One day in mid-August [1988], Dahir Rayale, head of the NSS, came to our ice plant and took my father away. They also arrested one of the watchmen, an old man, Farah Badeh Gheedi. They were detained in the police station, accused of talking about the prospects of the SNM coming to Berbera. Rayale is not the only man who has held a senior political position in Somaliland whose conduct of human rights has been questioned. Many former Isaaq members of the NSS and the HANGASH, the military police that came to exert formidable power over civilians, today occupy key positions in Somaliland in the NSS, re-established in 1995, and the Criminal Investigations Department (CID). The people they tortured, interrogated and spied on, and the people whose loved ones they killed, will, one day, no doubt give their own account.

So the issue is not one of clan and community identity, but of individual responsibility for grave injustices. These men, whether they are Isaaqs or non-Isaaqs, must answer for what they did in their political and professional capacity. And the political parties to which they belong must investigate these accusations thoroughly and objectively and respond accordingly. The three political parties who will contest the forthcoming presidential elections-UDUB, KULMIYE and UCID-must ensure that they do not recruit, let alone put forward as candidates, human rights offenders. Since the accusations in the book became a matter of public debate, "witnesses" have gone on television to say that Rayale actually saved lives. That is not the point; he may well have saved some people, but that does not prove that he did not commit the acts of which he is accused.

The case about President Rayale is especially serious because he is a candidate in the first free presidential elections that the country has known in more than 30 years. He became president, not through the will of the people, but appointed by the House of Elders on the death of the late President Mohamed Ibrahim Egal. But now it is a matter of choice. If he wins, he will remain in power for five years. Justice for the victims is at stake. But so is the future of Somaliland. The crimes of the 1980s are the very reason why Somaliland decided to secede from Somalia in May 1991. The fact that men like Morgan and Gaani retain considerable power in Somalia is a major issue for people in Somaliland. Only a leader whose own hands are clean has the legitimacy to speak for Somaliland on such major questions as the prosecution of war criminals and to represent his people effectively regionally and internationally.

The question will be asked: why has it taken so long for this information to be widely disseminated and known, despite the fact that it was documented as early as 1990? There are many factors, the most important of which was the decision taken in May 1991 to pursue a policy of reconciliation in Somaliland. But even then, the leading perpetrators of war crimes were excluded and a committee named to pursue their case. But settling the internal conflicts of the 1990s drained energy that might have been devoted to that task.
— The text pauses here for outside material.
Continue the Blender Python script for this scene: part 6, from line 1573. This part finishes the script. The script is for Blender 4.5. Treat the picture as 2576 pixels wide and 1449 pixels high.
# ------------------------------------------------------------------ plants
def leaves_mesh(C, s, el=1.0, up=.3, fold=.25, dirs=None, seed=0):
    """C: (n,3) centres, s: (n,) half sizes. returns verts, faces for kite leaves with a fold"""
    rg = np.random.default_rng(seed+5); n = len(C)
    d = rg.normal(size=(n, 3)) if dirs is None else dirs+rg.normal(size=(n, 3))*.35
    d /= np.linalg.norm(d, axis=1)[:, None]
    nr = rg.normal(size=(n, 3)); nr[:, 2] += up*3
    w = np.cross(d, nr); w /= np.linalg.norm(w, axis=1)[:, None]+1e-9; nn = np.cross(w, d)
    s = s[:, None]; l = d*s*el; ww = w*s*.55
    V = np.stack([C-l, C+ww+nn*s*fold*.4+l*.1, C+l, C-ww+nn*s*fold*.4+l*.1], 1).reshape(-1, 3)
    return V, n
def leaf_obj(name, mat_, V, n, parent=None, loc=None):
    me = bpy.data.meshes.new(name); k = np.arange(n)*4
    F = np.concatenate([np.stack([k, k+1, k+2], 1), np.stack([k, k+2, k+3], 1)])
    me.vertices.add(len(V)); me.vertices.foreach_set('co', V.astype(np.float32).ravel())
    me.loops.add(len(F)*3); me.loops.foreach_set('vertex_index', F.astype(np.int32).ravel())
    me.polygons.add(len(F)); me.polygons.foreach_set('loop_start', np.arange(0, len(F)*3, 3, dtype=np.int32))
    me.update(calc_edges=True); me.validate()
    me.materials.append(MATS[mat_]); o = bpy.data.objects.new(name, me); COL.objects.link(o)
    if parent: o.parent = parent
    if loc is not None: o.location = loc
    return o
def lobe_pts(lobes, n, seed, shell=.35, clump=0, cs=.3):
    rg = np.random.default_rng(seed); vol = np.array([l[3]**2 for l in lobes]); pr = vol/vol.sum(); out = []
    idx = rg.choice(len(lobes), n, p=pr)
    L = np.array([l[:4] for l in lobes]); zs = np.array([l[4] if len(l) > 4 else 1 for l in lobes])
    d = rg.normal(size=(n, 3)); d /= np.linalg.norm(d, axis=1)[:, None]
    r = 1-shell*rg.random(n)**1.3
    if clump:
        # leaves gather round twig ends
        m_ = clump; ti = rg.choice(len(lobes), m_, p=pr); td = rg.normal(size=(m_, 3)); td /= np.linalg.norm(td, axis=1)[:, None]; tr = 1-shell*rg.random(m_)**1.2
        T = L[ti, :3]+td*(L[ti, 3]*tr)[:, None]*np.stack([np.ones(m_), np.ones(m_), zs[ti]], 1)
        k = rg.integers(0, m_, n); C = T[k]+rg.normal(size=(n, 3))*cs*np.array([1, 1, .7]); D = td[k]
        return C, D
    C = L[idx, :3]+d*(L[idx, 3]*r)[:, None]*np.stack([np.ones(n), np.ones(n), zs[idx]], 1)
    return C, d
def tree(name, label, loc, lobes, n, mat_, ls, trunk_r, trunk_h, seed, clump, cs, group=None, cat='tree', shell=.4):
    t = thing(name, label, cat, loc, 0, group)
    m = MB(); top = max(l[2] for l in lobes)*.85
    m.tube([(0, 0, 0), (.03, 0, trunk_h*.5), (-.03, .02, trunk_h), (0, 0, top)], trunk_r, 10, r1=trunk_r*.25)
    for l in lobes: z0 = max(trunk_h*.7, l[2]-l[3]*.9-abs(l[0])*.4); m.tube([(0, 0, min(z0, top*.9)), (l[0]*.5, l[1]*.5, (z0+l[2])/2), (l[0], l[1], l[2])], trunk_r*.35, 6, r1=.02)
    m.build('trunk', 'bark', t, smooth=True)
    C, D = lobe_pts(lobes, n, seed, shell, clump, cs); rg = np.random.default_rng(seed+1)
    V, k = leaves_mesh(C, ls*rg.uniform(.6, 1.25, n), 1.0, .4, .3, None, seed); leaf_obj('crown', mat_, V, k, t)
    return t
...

So justice took a back seat. But with the prospect of electing a president who faces such serious accusations, Somaliland cannot afford to remain silent. Keeping quiet means that tens of thousands of people died for nothing. It means that an entire people became impoverished and stateless refugees for nothing. It means that Hargeisa, Burao, Berbera and other towns became roofless ghost towns for nothing. And it means that any attempt to pursue the likes of Morgan and Gaani will be laughed out of court. It is time to speak out and set the record straight.

* Rakiya A. Omaar is the director of the international human rights organisation, African Rights.